A trend comes and goes over the decades of music reproduction of having the speakers become an instrument itself by keeping the housing thin and made of wood. Part of the thinking is that it releases the vibrations quicker and are more dispersed.

Harps are unbelievably tough to reproduce (I used to play when I was young).

There was ONE system I have ever heard that was able to reproduce the actual sound, and that was a set of Maggies (McIntosh gear driving them, but I don't think that was as important). I have always suspected it was something about having the area of the transducer panel similar in size to the soundboard of the harp itself - with the right recording, it was sitting in the room.

u/gurrra avatar

Difference lies in recording and speaker dispersion.

I mean, that's the whole thing, right? It's all about reproducing what we would hear if we were in the studio or at a live performance. All of the equipment we use is aimed at precisely that, because music is created by people not by equipment. The ultimate goal is for the equipment to fade away and the music to take over.

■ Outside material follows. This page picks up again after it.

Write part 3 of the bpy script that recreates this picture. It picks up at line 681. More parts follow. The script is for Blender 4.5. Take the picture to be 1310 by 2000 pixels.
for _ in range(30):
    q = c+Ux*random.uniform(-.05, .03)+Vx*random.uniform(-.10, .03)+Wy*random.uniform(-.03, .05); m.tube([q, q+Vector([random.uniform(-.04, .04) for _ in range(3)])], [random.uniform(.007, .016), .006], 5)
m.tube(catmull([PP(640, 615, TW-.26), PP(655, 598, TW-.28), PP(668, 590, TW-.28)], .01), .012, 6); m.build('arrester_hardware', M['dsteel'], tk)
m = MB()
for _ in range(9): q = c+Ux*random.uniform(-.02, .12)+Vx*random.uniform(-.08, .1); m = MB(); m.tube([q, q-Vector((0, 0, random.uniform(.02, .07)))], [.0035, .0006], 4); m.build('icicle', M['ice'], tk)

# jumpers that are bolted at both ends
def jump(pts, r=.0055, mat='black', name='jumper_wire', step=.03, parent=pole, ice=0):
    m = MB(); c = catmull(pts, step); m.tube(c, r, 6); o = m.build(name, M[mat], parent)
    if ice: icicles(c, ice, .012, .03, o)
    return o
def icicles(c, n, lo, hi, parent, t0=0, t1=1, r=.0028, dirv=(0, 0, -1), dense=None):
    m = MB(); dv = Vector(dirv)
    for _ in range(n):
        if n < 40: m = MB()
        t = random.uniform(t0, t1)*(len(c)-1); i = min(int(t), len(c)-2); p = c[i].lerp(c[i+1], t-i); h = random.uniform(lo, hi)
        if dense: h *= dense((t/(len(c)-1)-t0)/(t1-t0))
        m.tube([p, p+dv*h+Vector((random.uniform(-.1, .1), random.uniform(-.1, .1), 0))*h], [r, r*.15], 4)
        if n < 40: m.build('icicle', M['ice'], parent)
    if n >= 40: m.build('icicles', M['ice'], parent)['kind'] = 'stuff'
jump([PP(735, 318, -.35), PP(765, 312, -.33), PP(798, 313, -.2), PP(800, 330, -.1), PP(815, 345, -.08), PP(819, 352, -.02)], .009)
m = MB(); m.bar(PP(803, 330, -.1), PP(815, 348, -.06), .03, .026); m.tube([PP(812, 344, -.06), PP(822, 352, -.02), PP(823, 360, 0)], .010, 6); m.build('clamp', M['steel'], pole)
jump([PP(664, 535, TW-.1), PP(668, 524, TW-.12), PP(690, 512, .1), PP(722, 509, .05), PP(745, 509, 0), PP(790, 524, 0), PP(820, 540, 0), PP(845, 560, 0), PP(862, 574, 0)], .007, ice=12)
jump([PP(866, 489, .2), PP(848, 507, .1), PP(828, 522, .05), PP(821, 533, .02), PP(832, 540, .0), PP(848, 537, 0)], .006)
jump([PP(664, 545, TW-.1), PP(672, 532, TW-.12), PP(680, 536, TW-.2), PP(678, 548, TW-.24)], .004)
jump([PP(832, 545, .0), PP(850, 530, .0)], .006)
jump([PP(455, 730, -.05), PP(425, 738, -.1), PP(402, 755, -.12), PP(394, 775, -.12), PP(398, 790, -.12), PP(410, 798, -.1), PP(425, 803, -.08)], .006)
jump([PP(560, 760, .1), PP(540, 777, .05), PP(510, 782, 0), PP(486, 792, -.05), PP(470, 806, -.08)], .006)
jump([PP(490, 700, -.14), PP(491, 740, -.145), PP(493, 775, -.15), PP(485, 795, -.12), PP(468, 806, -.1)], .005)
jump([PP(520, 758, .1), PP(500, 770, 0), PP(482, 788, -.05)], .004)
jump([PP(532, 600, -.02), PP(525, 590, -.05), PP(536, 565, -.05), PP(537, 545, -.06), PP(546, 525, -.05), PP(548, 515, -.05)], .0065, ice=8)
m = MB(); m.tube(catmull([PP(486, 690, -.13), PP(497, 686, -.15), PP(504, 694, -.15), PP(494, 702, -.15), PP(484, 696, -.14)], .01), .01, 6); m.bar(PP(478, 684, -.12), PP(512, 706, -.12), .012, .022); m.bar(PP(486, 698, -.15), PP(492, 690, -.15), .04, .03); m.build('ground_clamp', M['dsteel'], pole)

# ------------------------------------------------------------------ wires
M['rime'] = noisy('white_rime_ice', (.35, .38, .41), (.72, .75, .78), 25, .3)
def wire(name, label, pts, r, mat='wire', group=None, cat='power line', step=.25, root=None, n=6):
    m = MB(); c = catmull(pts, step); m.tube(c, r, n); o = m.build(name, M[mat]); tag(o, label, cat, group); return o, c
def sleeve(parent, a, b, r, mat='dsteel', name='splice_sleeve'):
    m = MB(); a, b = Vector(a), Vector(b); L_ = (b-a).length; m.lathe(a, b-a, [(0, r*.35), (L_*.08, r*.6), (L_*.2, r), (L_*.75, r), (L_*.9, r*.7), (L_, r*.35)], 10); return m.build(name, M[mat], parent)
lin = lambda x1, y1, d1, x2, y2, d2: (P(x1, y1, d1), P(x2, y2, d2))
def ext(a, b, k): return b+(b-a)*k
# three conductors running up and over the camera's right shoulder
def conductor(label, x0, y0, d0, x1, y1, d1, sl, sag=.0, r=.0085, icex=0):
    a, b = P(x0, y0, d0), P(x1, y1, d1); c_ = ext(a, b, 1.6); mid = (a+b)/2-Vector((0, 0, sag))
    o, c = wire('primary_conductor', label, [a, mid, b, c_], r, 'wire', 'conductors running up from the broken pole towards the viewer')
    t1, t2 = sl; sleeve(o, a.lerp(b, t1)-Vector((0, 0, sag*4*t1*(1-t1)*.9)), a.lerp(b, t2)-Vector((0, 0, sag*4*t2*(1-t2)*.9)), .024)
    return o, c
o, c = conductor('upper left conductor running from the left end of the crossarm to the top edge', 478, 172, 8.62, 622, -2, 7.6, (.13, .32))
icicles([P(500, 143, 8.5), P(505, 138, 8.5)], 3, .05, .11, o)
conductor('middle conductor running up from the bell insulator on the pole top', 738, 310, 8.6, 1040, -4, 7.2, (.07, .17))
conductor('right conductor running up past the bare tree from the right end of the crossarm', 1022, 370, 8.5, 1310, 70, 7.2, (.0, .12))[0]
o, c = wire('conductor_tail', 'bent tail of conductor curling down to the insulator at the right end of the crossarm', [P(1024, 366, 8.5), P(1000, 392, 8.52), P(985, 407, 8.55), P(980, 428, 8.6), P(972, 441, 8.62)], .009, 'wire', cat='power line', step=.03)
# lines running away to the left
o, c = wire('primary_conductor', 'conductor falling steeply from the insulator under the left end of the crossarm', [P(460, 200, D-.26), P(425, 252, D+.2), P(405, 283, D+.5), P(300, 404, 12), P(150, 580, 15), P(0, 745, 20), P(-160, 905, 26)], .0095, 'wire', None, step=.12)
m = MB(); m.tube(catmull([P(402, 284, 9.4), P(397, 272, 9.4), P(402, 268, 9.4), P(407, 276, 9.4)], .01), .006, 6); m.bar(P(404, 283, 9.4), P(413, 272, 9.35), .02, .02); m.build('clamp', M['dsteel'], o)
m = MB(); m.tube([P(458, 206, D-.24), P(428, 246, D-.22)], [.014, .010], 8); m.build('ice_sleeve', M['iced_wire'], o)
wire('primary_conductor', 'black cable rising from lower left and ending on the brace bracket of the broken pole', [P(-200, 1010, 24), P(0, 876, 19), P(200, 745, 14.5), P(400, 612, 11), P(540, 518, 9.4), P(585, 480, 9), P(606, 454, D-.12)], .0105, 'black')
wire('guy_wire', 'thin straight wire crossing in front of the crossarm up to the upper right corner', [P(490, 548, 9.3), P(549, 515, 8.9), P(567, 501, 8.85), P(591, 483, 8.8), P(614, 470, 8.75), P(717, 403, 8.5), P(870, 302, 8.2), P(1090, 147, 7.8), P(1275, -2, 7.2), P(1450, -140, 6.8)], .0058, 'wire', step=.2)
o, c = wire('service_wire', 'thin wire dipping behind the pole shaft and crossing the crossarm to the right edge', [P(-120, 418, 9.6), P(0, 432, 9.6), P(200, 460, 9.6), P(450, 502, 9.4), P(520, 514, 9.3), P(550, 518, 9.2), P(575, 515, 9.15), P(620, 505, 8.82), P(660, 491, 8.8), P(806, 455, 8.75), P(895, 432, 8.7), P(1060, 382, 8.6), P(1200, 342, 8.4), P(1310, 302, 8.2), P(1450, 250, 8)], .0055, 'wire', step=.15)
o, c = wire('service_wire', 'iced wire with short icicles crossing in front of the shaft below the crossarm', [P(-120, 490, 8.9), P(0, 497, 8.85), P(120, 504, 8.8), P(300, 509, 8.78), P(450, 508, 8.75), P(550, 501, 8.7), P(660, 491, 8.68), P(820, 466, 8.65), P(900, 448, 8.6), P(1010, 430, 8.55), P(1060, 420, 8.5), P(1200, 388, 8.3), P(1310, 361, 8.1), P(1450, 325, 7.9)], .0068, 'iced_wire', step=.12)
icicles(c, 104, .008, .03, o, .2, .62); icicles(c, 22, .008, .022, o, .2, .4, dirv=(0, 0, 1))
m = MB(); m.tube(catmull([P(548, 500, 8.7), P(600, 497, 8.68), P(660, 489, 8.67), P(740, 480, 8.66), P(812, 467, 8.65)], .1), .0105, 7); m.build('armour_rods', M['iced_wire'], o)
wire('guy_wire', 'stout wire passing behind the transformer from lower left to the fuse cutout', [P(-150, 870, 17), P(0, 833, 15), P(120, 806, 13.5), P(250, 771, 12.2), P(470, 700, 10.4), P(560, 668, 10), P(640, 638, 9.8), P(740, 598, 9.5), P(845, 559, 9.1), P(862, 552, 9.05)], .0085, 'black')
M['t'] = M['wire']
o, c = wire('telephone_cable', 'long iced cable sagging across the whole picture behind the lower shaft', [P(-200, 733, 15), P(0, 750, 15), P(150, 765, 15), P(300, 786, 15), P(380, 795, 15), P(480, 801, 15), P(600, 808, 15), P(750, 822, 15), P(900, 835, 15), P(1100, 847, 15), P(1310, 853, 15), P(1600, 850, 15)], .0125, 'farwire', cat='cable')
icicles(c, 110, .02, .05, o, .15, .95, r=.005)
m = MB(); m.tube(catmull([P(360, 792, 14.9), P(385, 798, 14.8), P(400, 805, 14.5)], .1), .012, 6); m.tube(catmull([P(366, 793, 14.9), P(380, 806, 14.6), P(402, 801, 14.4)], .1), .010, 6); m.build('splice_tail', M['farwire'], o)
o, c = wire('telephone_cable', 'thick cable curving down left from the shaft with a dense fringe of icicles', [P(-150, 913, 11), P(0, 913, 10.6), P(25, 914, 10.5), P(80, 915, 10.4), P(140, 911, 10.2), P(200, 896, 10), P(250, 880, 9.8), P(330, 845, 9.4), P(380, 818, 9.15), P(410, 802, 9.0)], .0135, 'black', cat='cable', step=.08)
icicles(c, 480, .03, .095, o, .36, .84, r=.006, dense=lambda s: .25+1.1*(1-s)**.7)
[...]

And even with your wife's live performances (which, yes, sounds heavenly), they're being done in your listening room which I assume is somewhat optimized for sound. Put her in another room and it wouldn't sound as great. Hence trying to recreate that perfect listening environment no matter the space.

Well, but you don't own dipoles, do you? I don't know about replicating a harp but they do get the "not sounding like a box" part down. Magnepans are real. They are different.

Most audiophiles spend a lot of money trying to solve a problem that might be about a basic design limitation.

If "not sounding like a box" is job one for any well-designed speaker, dipoles avoid the problem by not being a box.

Quite the head start. If that's the hurdle one's already past it. Of course, panels a third into the room disgruntles many, so oh well.

You just need a set of $1000 cables and that will fix everything - guaranteed!

As a musician (piano), I was always able to rate my system based on how closely it sounded to me playing the actual instrument.

It's been many many years, but I've finally put together a system that when played at live volume levels, with my eyes closed I cannot reliably tell the difference between someone playing the real thing and a recording of me playing the piano.

This is all in the same room so the acoustics aren't very different from the speakers or the piano.

Harp like other plucked string instruments is very tricky to record faithfully. If my wife played the harp, I'd be asking her to play it all the time instead of listening to the stereo LOL.

For my gf it's the flute. Live sound is so..Lively and dynamic. The problem is when you try to fix it in time aka recording.

u/didmyselfasolid avatar

Never been a fan of opera - never seen an opera either.

However, one day many years ago at the local market, somebody who was obviously a classically trained opera singer but nobody famous, just stood up on a platform and launched into something that sounded to my pleb ears as operatic (it was in Italian or something, anyway.)

Ho-lee fuck. The difference from anything I'd heard on a sound system was astounding. So much texture and connection. It was spellbinding.

To me, recorded music played though a good system sounds much better than most live music, typically played through crappy sounding amps and PA system. Yeah, actual live music, music without "reenforcement" is fantastic.